2nd Amendment to the Constitution of The United States of America

A well regulated militia, being necessary to the security of a free state, the right of the people to keep and bear arms, shall not be infringed.

"I ask sir, what is the militia? It is the whole people except for a few politicians."
- George Mason (father of the Bill of Rights and The Virginia Declaration of Rights)

Thursday, October 4, 2012

Pick the "Battle Rifle Round" of the last part of the 20th Century

I recently "upgraded" my launching platform for .308 ammo and took a second to pull a couple of other rounds out of the ammo locker to look at side-by-side..

From left to right they are the NATO 5.56x45, Russian 7.62x39 and the NATO 7.62x51 (.308).

All three of these rounds share a common developmental origin of being developed after WW2 based on the experiences that the parent countries had experienced.  There was a study done after WW2 by the US that showed that most soldiers only engaged targets that they though they would be able to hit, usually under 300 yards or so.  I believe this is the same study that also showed a vast number of soldiers never fired their weapon in combat that LTC Dave Grossman quotes in his book On Killing too.  I am also sure that the Russian's experience in viscous urban combat also compelled their thought process on developing a new round.

Basically, all of the worlds major military powers started to "downsize" their ammo.  In the case of the US, really, really downsize it eventually with the 5.56mm cartridge.  The Russians eventually followed suit as well and even went a bit smaller with the 5.45 round for the AK-74, but for most the 7.62x39 is still synonymous with the AK.  In reality, the .308 (which I will use interchangeably from this point on with 7.62x51 - 3 fewer characters to type) development started after WWI as the US sought out a cartridge much more easily suited for a semi automatic rifle than the .30-06 currently in use.   However, the insistence of US brass to keep the .30-06 in use (because we had millions of rounds stockpiled) and the genius of one John C. Garand kept the .308 off the scene for a few decades.   In the case of the .308 and 7.62x39, what you have is basically a chopped down full size .30 rifle round.  The 5.56 came out of left field and was a round the Air Force was interested in using for base security but eventually found its way onto the front lines of combat for both the Army and Marine Corps.  The close in lethality of the round has been proven but its known as being a bit "wimpy" at extended ranges.  Basically, the majority of major conflicts in the last half of the 20th century were fought by these 3 rounds.

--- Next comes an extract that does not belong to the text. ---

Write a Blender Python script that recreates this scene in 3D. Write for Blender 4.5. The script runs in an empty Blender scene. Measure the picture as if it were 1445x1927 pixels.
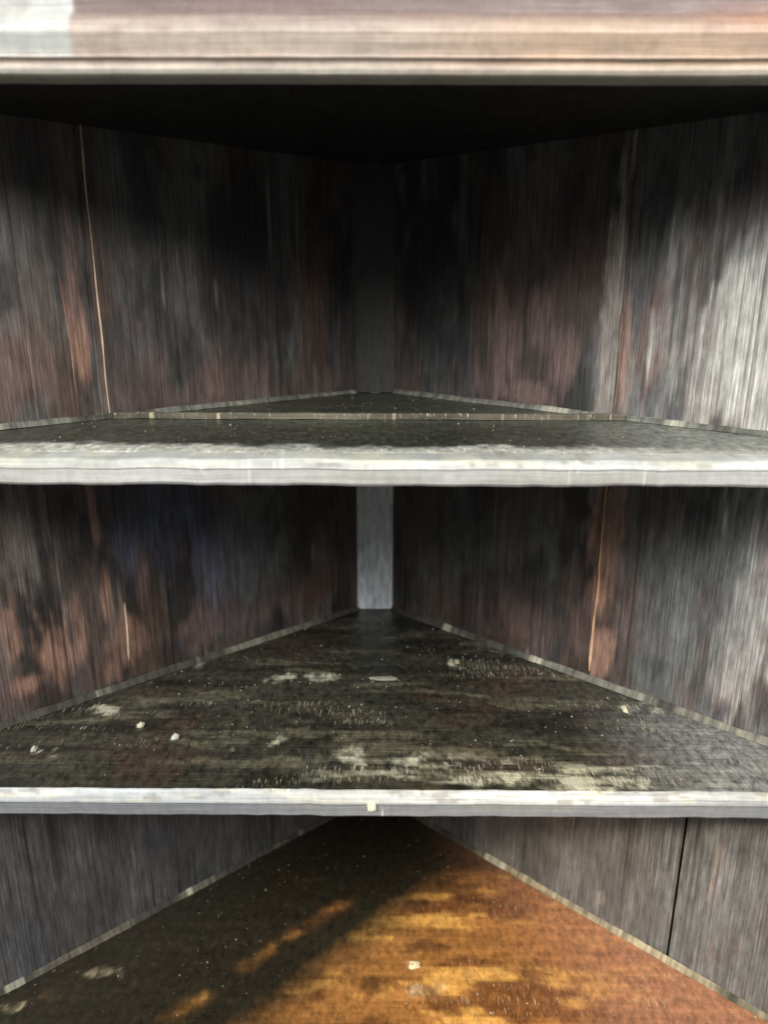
import bpy, bmesh, math
import numpy as np
from mathutils import Matrix, Vector

SC = bpy.context.scene
COL = SC.collection

# ------------------------------------------------------------------ camera
PITCH, ROLL, YAW = 0.2888, 0.0033, -0.0039
F = Vector((math.sin(YAW)*math.cos(PITCH), math.cos(YAW)*math.cos(PITCH), -math.sin(PITCH)))
R0 = Vector((math.cos(YAW), -math.sin(YAW), 0)); U0 = R0.cross(F)
RR = R0*math.cos(ROLL) + U0*math.sin(ROLL); UU = -R0*math.sin(ROLL) + U0*math.cos(ROLL)
cd = bpy.data.cameras.new('camera'); cam = bpy.data.objects.new('camera', cd); COL.objects.link(cam)
cam.matrix_world = Matrix(((RR.x, UU.x, -F.x, .0161), (RR.y, UU.y, -F.y, -1.0), (RR.z, UU.z, -F.z, 0), (0, 0, 0, 1)))
cd.sensor_fit = 'VERTICAL'; cd.sensor_height = 24; cd.lens = 24*1392/1927
cd.clip_start = .01; cd.clip_end = 100
cd.dof.use_dof = True; cd.dof.focus_distance = .74; cd.dof.aperture_fstop = 2.2
SC.camera = cam
SC.render.resolution_x = 767; SC.render.resolution_y = 1024

# ------------------------------------------------------------------ light
w = bpy.data.worlds.new('World'); SC.world = w; w.use_nodes = True
bg = w.node_tree.nodes['Background']; bg.inputs[0].default_value = (.93, .97, 1, 1); bg.inputs[1].default_value = .10

def aim(o, target):
    d = Vector(target) - o.location
    o.rotation_euler = d.to_track_quat('-Z', 'Y').to_euler()
# the window of the room, to the left of and behind the camera
ld = bpy.data.lights.new('window_light', 'AREA'); ld.shape = 'RECTANGLE'; ld.size = .8; ld.size_y = .8
ld.energy = 86; ld.color = (.96, .99, 1.0)
lo = bpy.data.objects.new('window_light', ld); COL.objects.link(lo)
lo.location = (-1.8, -1.65, 1.15); aim(lo, (.1, -.25, -.25))
# added fill lamp behind the camera, brightens the left wall
fd = bpy.data.lights.new('fill_light', 'AREA'); fd.shape = 'RECTANGLE'; fd.size = 1.6; fd.size_y = .9
fd.energy = 54; fd.color = (1, .965, .93)
fo = bpy.data.objects.new('fill_light', fd); COL.objects.link(fo)
fo.location = (.9, -2.0, 1.10); aim(fo, (-.1, -.25, -.2))
# the warm low beam that reaches the bottom board
kd = bpy.data.lights.new('warm_lamp', 'SPOT'); kd.energy = 150; kd.color = (1, .86, .64)
kd.spot_size = math.radians(19.4); kd.spot_blend = .2; kd.shadow_soft_size = .09
ko = bpy.data.objects.new('warm_lamp', kd); COL.objects.link(ko)
kdir = Vector((.256, .242, -.301)).normalized()
tgt = Vector((.30, -.50, -.763)); ko.location = tgt - kdir*2.2; aim(ko, tgt)

SC.view_settings.view_transform = 'Standard'; SC.view_settings.look = 'None'
SC.view_settings.gamma = 1; SC.view_settings.exposure = 0
SC.render.engine = 'CYCLES'

# ------------------------------------------------------------------ measures (metres; z = 0 is the camera's height)
AL, AR = .8706, .8578
Z1, Z2, Z3, ZT, YF = -.1273, -.4367, -.763, .1495, -.4269
TL, TR = math.tan(AL), math.tan(AR)
NL = np.array([math.cos(AL), -math.sin(AL), 0.]); NR = np.array([-math.cos(AR), -math.sin(AR), 0.])
DL = np.array([-math.sin(AL), -math.cos(AL), 0.]); DR = np.array([math.sin(AR), -math.cos(AR), 0.])

LEFT=[(0.448,-0.074,0.024,0.035,'r',0.8),
 (0.428,-0.070,0.020,0.030,'r',0.7),
 (0.380,-0.047,0.009,0.058,'o',1),
 (0.381,0.048,0.008,0.110,'r',0.6),
 (0.426,0.060,0.019,0.070,'g',0.35),
 (0.329,0.060,0.019,0.114,'g',0.4),
 (0.261,0.069,0.017,0.081,'g',0.4),
 (0.095,0.043,0.040,0.165,'n',0.9),
 (0.238,-0.099,0.027,0.024,'r',0.5),
 (0.183,-0.097,0.022,0.025,'r',0.5),
 (0.282,-0.006,0.037,0.101,'g',0.15),
 (0.195,0.067,0.034,0.175,'d',0.9),
 (0.301,0.102,0.023,0.061,'d',0.6),
 (0.402,0.102,0.029,0.056,'d',0.4),
 (0.032,-0.033,0.022,0.102,'d',0.6),
 (0.454,-0.232,0.024,0.073,'t',0.5),
 (0.480,-0.336,0.012,0.035,'o',0.5),
 (0.444,-0.366,0.024,0.043,'o',0.7),
 (0.469,-0.398,0.021,0.015,'o',0.9),
 (0.386,-0.222,0.005,0.053,'o',0.6),
 (0.382,-0.321,0.007,0.037,'o',0.5),
 (0.362,-0.385,0.021,0.039,'o',0.5),
 (0.340,-0.319,0.007,0.051,'r',0.7),
 (0.285,-0.241,0.020,0.051,'b',0.9),
 (0.352,-0.253,0.017,0.049,'b',0.6),
 (0.239,-0.311,0.029,0.055,'g',0.4),
 (0.099,-0.389,0.054,0.031,'n',0.8),
 (0.273,-0.392,0.028,0.035,'r',0.5),
 (0.061,-0.283,0.046,0.076,'n',0.5),
 (0.316,-0.414,0.027,0.027,'d',0.5),
 (0.146,-0.267,0.033,0.043,'d',0.5),
 (0.419,-0.245,0.009,0.070,'d',0.3),
 (0.447,-0.639,0.026,0.058,'t',0.3),
 (0.385,-0.723,0.007,0.011,'o',0.5),
 (0.454,-0.681,0.013,0.015,'t',0.4),
 (0.510,-0.722,0.033,0.058,'b',0.5),
 (0.350,-0.654,0.056,0.031,'b',0.3),
 (0.506,-0.605,0.032,0.040,'d',0.3)]
RIGHT=[(0.175,0.074,0.019,0.045,'n',0.9),
 (0.231,0.082,0.025,0.038,'r',0.5),
 (0.199,-0.040,0.024,0.060,'r',0.6),
 (0.278,-0.071,0.014,0.034,'r',0.8),
 (0.239,-0.022,0.014,0.028,'r',0.5),
 (0.324,-0.026,0.010,0.143,'t',1.2),
 (0.342,-0.046,0.006,0.065,'o',0.5),
 (0.371,-0.040,0.016,0.057,'r',0.8),
 (0.424,-0.048,0.019,0.060,'r',0.6),
 (0.367,-0.045,0.004,0.026,'w',0.5),
 (0.454,-0.022,0.027,0.097,'g',0.6),
 (0.224,-0.111,0.041,0.015,'r',0.7),
 (0.098,0.031,0.054,0.113,'d',0.6),
 (0.264,0.070,0.012,0.048,'d',0.5),
 (0.355,0.065,0.021,0.059,'d',0.5),
 (0.390,-0.014,0.013,0.030,'g',0.4),
 (0.341,-0.289,0.016,0.095,'o',0.7),
 (0.354,-0.225,0.011,0.036,'o',0.5),
 (0.401,-0.210,0.021,0.040,'r',0.6),
 (0.380,-0.336,0.013,0.050,'r',0.5),
 (0.327,-0.379,0.018,0.040,'r',0.5),
 (0.411,-0.345,0.017,0.037,'r',0.4),
 (0.175,-0.309,0.061,0.057,'g',0.3),
 (0.080,-0.271,0.035,0.067,'n',0.5),
 (0.347,-0.399,0.014,0.040,'o',0.9),
 (0.481,-0.383,0.020,0.048,'r',0.5),
 (0.460,-0.254,0.034,0.067,'g',0.6),
 (0.501,-0.244,0.005,0.064,'r',0.6),
 (0.257,-0.387,0.021,0.021,'r',0.4),
 (0.128,-0.411,0.051,0.031,'n',0.5),
 (0.195,-0.733,0.051,0.026,'t',0.25),
 (0.394,-0.638,0.005,0.044,'t',0.5),
 (0.435,-0.652,0.007,0.029,'o',0.35),
 (0.505,-0.610,0.005,0.047,'o',0.9),
 (0.510,-0.718,0.004,0.028,'o',0.7),
 (0.538,-0.690,0.004,0.020,'o',0.6),
 (0.553,-0.623,0.003,0.065,'o',0.5),
 (0.378,-0.727,0.005,0.012,'w',0.9),
 (0.475,-0.599,0.052,0.069,'g',0.4),
 (0.417,-0.702,0.005,0.022,'t',0.5),
 (0.341,-0.709,0.041,0.048,'g',0.2)]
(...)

So when it comes down to it, which one is your favorite?  Vote in this months poll, open until Halloween.


eiaftinfo said...

Nice history there - thanks. For my own defensive long gun, I prefer the .308 and have a Panther Arms in that caliber. If I am ever called to use it in my family's defense - the farther out I can engage the better. I just believe it will do a better job at the 200-300m range that a lighter caliber.

All in my humble opinion, of course.

Huey said...

Thanks, that was the super condensed version of what could of been a couple of pages on each rounds development. I think within the 200 - 300 range within the parameters of "normal" combat accuracy and effectiveness either the 5.56 or .308 will do (and have been proven) against soft targets. Where the .308 will spank the crap out of the 5.56 is at extended range power and defeating barricades.. Our elite forces can often decide when and where they will fight and tailor their weaponry to that instance (eg. - no reason for SEALS to carry large caliber rifles if they are boarding a cargo ship less than 300 meters at its longest point to begin with), but for the normal "grunt" on the line they have to make do with what they have. We are nuts deep invested in the 5.56 round in terms of weaponry and ammo so I don't think everyone crying to adopt a 6.5 or other such round will get what they want, but some of the heavier 5.56 rounds being used overseas (I don't know if they are being used in special carbines with tighter barrel twists or not) seem to be getting the job done from those few "inside" sources I still have contact with.

One thing is for sure, for most instances the 7.62 can do what the 5.56 can do shot for shot, but not always the other way around.

Love your blog btw.


eiaftinfo said...

Certainly agree on your thoughts for close-in fighting. I guess for me, honestly I'm not much of a gear geek (unless you're talking radio/computer/cameras/astronomy - then all bets are off :) ). I've assembled a fairly tight set of weapons that I to cover my needs - the Panter Arms .308, a clouple of G17s, a Springfield 1911 and then some training weapons for my training company. But, weapon selection is one of those great topics for a campfire, a few adult beverages and lots of gentle rib jabbing! :)

Thanks much for your comment on my blog - I appreciate it.

Ret Redhat said...

Battle being the key word, would go with 7.62 x51 but those three are a good start.

Ret Redhat said...

7.62 NATO 1st choice, SS109 62 grn 5.56 2nd 7.62x39 Third. Any of which would say is a good start.